Their signatures added to the petition, the travellers took advantage of free entrance into the first museum show for 22 years of one of the UK’s major photographers, Roger Mayne.
The image above, was taken in Addison Place, North Kensington, London, W11, 1956.
“Do you think Mayne appreciated the serendipity of capturing a sweep shot against the background of the sweep shop?” mused the Squire.
The photographer introduces his web site with a quote he gave to Peace News in 1960, ‘Photography involves two main distortions – the simplification into black and white and the seizing of an instant in time. It is this particular mixture of reality and unreality, and the photographer’s power to select, that makes it possible for photography to be an art. Whether it is good art depends on the power and truth of the artist’s statement.’
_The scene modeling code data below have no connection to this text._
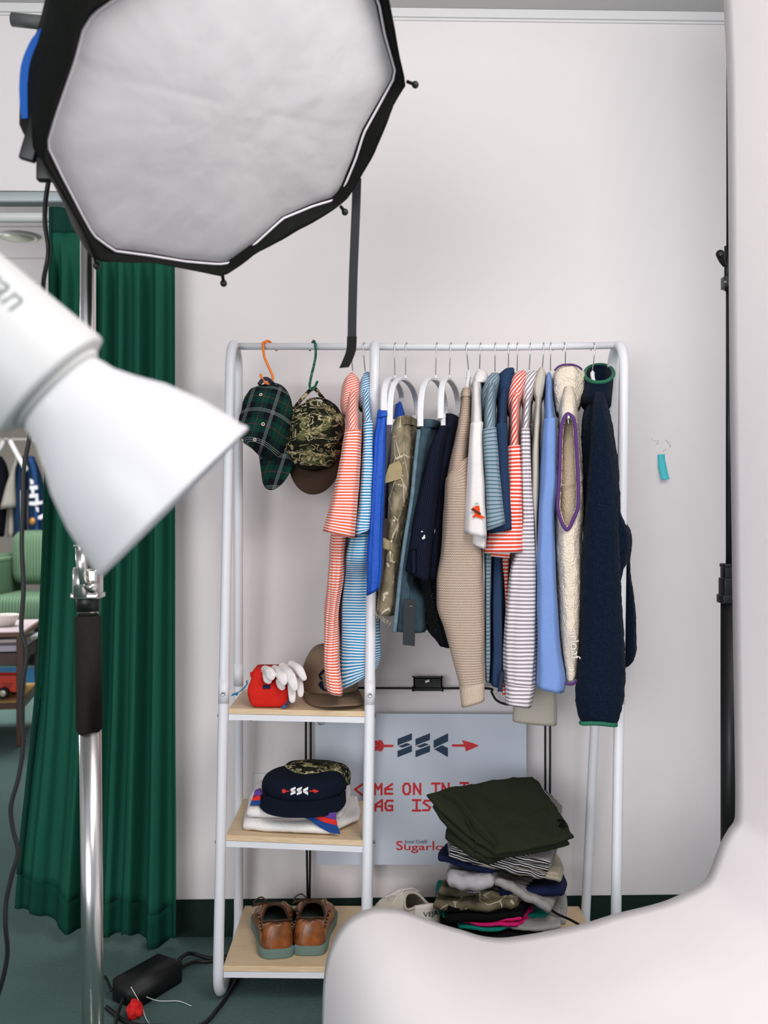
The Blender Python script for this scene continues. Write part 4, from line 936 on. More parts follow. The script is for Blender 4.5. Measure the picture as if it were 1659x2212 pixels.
garment('polo_shirt', 'plain light blue polo shirt left of the cream fleece vest', 'polo shirt', 1190, [
    ('torso', [(900,1178,1200,2.5,.12),(1000,1174,1203,2.5,.13),(1150,1170,1198,2.5,.13),(1400,1168,1204,2.52,.1)], 2.5, .13, M_lb, {}),
    ('shoulder', [(820,1180,1192,2.53,.08),(850,1178,1193,2.47,.13),(880,1176,1196,2.42,.16),(902,1175,1200,2.40,.17)], 2.4, .17, M_lb, dict(hem=False)),
    ('sleeve', [((904,902),1174.5,1201,2.392,.045),(969,1169,1204,2.385,.05),(1040,1166,1203,2.38,.05),(1108,1162,1197,2.38,.05),(1228,1160,1200,2.38,.05),(1300,1160,1203,2.38,.05),(1400,1159,1210,2.38,.05),((1472,1482),1158,1219.5,2.38,.05),((1489,1500),1158.5,1216,2.38,.048)], 2.38, .05, M_lb, dict(fold=.05, fm=3)),
    ('collar', [(804,1182,1190,2.555,.05),(812,1179.5,1192,2.54,.07),(830,1178,1193,2.52,.09),(848,1177.5,1193.5,2.5,.1)], 2.53, .08, M_lb, {})])
# cream fleece vest
def fleece(name, c, c2, s=260):
    m = Mat(name, 1, 0, .05); f = m.noise(s, 4)
    m.color(m.mix(f, c2, c)); m.bump(m.math('ADD', m.n('TexVoronoi', {'Scale': s*.8, 'Vector': m.coord('Object')}).outputs[0], m.math('MULTIPLY', f, .8)), .55, .005)
    m.b.inputs['Sheen Weight'].default_value = .03
    return m.m
M_cf = fleece('cream_sherpa', '#f0e5d3', '#e0d1bb'); M_pur = plain('purple_binding', '#54306e', .8)
ARM = [(1227.5,893.5),(1233,897),(1238.6,903),(1242,918),(1244,942),(1246,980),(1248.5,1025),(1249.5,1060),(1248.5,1094),(1243,1112),(1237,1126),(1231,1138),(1224,1144),(1217,1136),(1211,1122),(1206,1104),(1204.5,1090),(1206,1070),(1208,1040),(1209.5,1000),(1210.5,960),(1211.5,935),(1214,918),(1219,903),(1223,896)]
def inpoly(x, y, P_):
    r = False; j = len(P_)-1
    for i in range(len(P_)):
        if (P_[i][1] > y) != (P_[j][1] > y) and x < (P_[j][0]-P_[i][0])*(y-P_[i][1])/(P_[j][1]-P_[i][1])+P_[i][0]: r = not r
        j = i
    return r
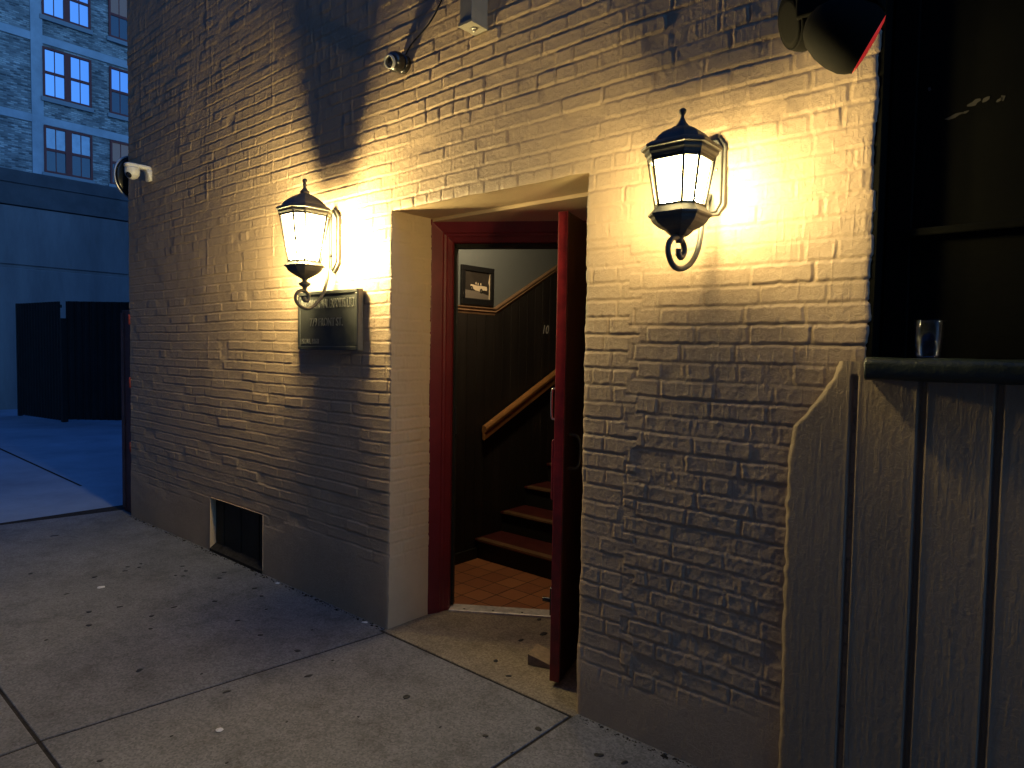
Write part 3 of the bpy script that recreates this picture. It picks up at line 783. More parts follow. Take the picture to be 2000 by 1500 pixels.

A post card of a very particular young man; neat of sock, precise of grip, full of concentration, brought to mind ‘Hope of His Side’.
The reverse of the card identifies it as ‘Boy with a Bat, Wapping. 1959’, but the website suggests it was taken in Addison Place, again, in 1957.
And here is a very modern shot in both senses. It is taken in Clarendon Crescent W2, just before its demolition in a slum clearance scheme. A year or two earlier it had featured as a setting for a car chase in The Blue Lamp.
And finally, an image that begins to do justice to the mastery of the exposure of the prints on show; fielders awaiting a sky-er.
“Bet they had to retrieve that one from a roof top, TM”
Look down you Jilted Generation on these baby-boomers.
* H.T. Cartier-Bresson who in his book Images à la sauvette quoted the agitator Cardinal Retz, “There is nothing in this world that does not have a decisive moment”.
A catalogue with an essay by Ann Jellicoe is available with the exhibition (£6.50 plus p&p) and there are ‘vintage’ prints for sale.